_Task statement_: Scan the listing below for the word "scene" and state how many lines hold it. Write nothing but the number.

(Data listing)

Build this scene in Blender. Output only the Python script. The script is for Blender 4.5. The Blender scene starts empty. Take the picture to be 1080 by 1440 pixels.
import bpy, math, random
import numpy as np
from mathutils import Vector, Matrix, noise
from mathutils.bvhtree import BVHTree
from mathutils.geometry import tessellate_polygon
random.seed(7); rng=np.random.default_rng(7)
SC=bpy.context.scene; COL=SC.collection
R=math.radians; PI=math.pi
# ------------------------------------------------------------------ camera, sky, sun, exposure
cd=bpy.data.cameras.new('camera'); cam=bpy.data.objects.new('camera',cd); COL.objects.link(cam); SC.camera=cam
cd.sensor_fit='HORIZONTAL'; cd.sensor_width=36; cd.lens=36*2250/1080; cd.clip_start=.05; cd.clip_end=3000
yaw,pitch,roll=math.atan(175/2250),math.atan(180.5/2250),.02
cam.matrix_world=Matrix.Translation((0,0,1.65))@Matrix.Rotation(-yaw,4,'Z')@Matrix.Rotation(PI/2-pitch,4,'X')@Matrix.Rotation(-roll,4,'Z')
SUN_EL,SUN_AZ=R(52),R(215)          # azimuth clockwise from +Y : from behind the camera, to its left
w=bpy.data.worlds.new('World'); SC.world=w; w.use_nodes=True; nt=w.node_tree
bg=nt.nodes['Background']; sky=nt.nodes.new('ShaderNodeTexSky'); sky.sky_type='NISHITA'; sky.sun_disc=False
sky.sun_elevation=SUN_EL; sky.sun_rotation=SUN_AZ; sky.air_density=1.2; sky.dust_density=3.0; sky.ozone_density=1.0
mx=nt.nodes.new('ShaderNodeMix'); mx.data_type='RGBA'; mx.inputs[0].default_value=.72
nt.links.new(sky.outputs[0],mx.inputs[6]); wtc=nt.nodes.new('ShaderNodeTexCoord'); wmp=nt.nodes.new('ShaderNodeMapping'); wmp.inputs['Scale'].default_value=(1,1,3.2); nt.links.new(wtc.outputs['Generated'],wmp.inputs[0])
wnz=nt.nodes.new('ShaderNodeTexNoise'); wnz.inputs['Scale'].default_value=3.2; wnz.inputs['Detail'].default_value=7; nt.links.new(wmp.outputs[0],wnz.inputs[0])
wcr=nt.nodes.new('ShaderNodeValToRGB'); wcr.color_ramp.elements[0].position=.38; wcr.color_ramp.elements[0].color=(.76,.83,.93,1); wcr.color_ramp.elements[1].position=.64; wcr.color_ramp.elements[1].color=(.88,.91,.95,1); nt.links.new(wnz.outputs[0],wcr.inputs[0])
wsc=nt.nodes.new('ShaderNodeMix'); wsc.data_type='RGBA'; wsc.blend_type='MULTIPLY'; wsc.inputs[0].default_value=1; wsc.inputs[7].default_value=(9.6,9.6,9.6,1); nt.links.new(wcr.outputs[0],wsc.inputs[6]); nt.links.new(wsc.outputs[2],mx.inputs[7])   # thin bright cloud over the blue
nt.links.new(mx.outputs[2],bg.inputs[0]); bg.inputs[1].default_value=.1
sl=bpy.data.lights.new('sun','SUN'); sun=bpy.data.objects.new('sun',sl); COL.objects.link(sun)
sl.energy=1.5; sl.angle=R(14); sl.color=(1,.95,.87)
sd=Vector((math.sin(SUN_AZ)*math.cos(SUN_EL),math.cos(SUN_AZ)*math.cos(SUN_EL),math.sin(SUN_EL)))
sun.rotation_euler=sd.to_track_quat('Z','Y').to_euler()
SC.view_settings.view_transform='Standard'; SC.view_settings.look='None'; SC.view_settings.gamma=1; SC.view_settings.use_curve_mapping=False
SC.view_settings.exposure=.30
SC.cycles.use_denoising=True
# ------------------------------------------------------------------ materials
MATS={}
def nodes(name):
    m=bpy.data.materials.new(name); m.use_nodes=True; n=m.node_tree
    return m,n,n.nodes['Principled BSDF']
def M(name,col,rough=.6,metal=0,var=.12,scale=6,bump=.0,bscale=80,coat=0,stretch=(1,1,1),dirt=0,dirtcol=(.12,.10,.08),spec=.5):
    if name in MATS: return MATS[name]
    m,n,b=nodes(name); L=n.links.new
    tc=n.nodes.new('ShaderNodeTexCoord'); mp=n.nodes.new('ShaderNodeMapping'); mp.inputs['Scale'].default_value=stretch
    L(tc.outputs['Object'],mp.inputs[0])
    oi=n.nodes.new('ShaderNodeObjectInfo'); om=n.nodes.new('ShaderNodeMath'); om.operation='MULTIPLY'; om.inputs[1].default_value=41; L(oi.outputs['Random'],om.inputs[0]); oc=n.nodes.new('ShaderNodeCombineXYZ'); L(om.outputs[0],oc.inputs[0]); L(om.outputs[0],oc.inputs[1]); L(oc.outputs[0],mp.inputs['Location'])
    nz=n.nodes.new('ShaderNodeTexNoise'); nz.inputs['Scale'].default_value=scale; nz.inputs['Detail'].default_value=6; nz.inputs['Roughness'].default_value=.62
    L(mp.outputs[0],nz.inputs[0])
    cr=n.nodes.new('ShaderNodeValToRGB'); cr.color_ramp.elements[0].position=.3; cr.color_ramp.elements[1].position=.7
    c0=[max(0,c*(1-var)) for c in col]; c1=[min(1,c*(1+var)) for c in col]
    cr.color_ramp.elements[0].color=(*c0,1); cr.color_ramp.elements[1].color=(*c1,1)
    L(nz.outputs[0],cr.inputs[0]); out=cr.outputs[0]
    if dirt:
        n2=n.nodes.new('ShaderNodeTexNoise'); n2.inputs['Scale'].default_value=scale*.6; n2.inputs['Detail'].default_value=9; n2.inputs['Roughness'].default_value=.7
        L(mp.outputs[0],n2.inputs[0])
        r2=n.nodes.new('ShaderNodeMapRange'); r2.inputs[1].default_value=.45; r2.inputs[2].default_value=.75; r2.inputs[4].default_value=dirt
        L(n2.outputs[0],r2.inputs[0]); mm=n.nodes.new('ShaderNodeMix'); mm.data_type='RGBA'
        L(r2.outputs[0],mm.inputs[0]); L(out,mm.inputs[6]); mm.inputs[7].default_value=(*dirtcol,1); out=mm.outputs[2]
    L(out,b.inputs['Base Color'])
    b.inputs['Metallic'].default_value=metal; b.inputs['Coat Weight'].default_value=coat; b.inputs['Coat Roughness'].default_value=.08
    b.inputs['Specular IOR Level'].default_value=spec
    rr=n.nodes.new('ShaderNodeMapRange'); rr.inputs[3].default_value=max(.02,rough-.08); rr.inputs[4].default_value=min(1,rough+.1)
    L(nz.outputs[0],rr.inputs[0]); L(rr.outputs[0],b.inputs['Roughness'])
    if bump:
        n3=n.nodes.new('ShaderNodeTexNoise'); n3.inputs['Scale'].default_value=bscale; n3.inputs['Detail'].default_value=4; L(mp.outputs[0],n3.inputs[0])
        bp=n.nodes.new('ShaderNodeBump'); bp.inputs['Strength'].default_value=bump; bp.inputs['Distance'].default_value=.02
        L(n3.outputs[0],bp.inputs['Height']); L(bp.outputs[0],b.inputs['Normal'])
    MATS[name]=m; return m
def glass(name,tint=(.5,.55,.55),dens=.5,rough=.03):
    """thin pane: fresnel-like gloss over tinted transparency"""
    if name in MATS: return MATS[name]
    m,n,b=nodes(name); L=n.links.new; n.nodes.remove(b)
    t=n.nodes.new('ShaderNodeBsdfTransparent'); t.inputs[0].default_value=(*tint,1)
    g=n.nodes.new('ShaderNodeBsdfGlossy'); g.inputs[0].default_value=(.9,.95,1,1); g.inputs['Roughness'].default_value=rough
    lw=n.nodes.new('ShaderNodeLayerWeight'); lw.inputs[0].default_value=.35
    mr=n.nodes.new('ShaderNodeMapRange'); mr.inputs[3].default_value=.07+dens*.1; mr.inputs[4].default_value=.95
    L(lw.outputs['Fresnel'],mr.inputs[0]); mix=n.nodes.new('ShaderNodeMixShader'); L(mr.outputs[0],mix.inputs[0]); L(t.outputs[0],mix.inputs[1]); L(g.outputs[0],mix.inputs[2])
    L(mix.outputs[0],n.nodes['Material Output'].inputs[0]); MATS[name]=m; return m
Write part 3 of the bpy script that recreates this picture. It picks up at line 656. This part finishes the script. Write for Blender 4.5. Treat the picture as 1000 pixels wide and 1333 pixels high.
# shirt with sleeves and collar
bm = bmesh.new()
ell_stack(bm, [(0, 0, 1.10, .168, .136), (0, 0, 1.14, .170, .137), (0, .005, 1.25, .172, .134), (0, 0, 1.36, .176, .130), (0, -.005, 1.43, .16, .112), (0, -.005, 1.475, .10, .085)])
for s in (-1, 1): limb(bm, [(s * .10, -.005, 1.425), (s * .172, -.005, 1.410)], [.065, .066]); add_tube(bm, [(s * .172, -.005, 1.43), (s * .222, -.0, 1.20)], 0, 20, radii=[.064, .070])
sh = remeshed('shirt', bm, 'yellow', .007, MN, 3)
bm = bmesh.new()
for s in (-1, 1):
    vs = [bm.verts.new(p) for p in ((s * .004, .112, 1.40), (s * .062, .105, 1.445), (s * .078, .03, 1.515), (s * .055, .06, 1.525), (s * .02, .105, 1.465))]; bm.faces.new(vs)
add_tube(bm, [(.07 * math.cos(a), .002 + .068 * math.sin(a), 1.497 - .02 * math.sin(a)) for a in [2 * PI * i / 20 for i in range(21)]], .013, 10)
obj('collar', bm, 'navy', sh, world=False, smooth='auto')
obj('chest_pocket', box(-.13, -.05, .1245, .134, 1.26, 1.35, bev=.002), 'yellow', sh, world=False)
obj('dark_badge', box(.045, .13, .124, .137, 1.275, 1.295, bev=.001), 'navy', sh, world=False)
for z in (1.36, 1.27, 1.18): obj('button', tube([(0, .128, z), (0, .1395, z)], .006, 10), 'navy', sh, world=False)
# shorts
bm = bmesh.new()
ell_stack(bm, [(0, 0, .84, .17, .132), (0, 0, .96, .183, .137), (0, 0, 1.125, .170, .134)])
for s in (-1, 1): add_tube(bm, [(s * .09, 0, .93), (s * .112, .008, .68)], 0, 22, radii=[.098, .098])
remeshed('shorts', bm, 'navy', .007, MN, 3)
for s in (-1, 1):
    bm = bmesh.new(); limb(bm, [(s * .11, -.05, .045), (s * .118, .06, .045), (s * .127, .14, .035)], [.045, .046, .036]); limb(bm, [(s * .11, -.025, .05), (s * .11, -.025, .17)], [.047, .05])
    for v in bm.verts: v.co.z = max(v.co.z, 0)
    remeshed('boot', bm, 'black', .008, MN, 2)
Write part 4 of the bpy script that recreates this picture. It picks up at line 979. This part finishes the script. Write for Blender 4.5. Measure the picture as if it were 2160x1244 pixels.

_Final answer_: 2